I was to meet the Ceaușescu scion at the Mayflower Hotel and show him the sights of Georgetown. In the lobby I quickly spotted a trio of dark-haired young men who looked like they were trying to pass for Italian. The first was a thin, rather nervous, bookish-looking fellow with glasses. The second was smirky in a nondescript sort of way. And the third had the tough, confident look of a senior apparatchik. Without a moment’s hesitation, I walked straight over to the latter and introduced myself. So much for intuition. He turned out to be Nicu’s bodyguard, as his agitated interpreter hastily explained. Nicu himself was the least imposing member of the trio. During the course of a long, bibulous evening I managed to keep them away from the fleshpots of Georgetown and persuaded them to settle in at Blues Alley, a fine old jazz joint. The highlight of the evening came when the unfortunate interpreter, whom Nicu and his bodyguard delighted in bullying as the class nerd, had to visit the gents, leaving his suit jacket slung over his chair. Nicu, with the finesse of a pro, quickly extracted the poor fellow’s wallet and pocketed it.
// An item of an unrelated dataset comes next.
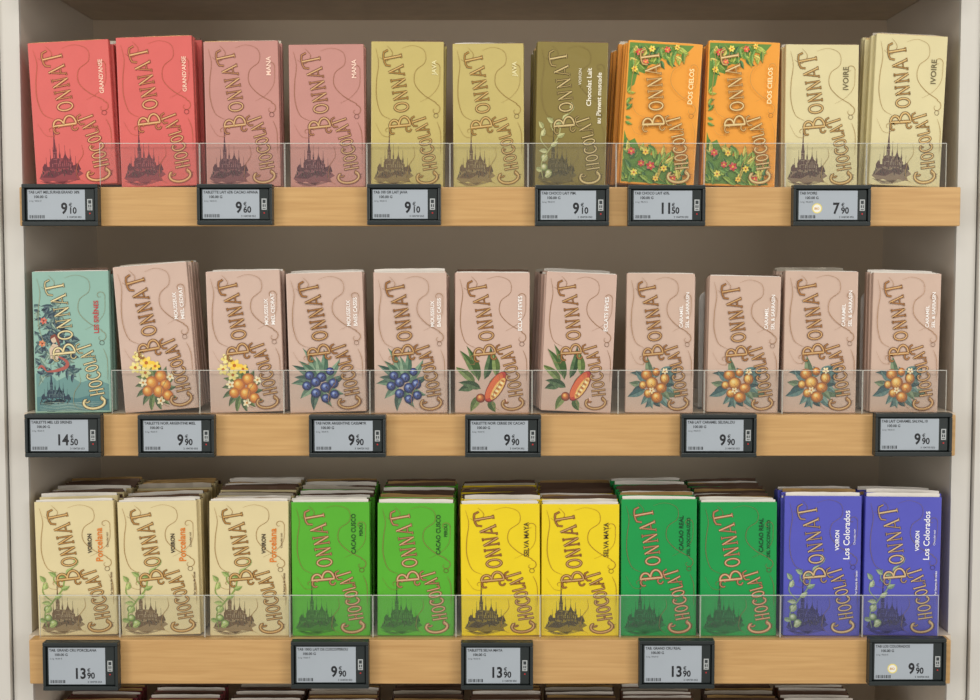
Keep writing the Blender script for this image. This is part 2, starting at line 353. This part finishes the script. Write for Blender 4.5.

At my request, he later returned it, but not before the interpreter, having discovered his loss, sweated it out for half an hour: a minor but clear case of kleptomania at the state level.

 

KAPLAN HAS spent a lot of time in Romania, and he has a knack for seeking out local scholars, dissident intellectuals, relics of the corrupt old order, and all sorts of other interesting and sometimes rather rum characters making up the Balkan Salad of present-day Romania. He has also read widely and deeply on his subject, something that sets him honorably apart from the common run of journalists. Having visited Romania in the 1970s at the high-water mark of the Ceaușescu regime, in 1989 when it was toppled, and in 2013 and 2014 with post-Ceaușescu Romania still a work in progress, struggling to become a “normal” European country, he can also draw on a layered series of impressions gained firsthand and over time.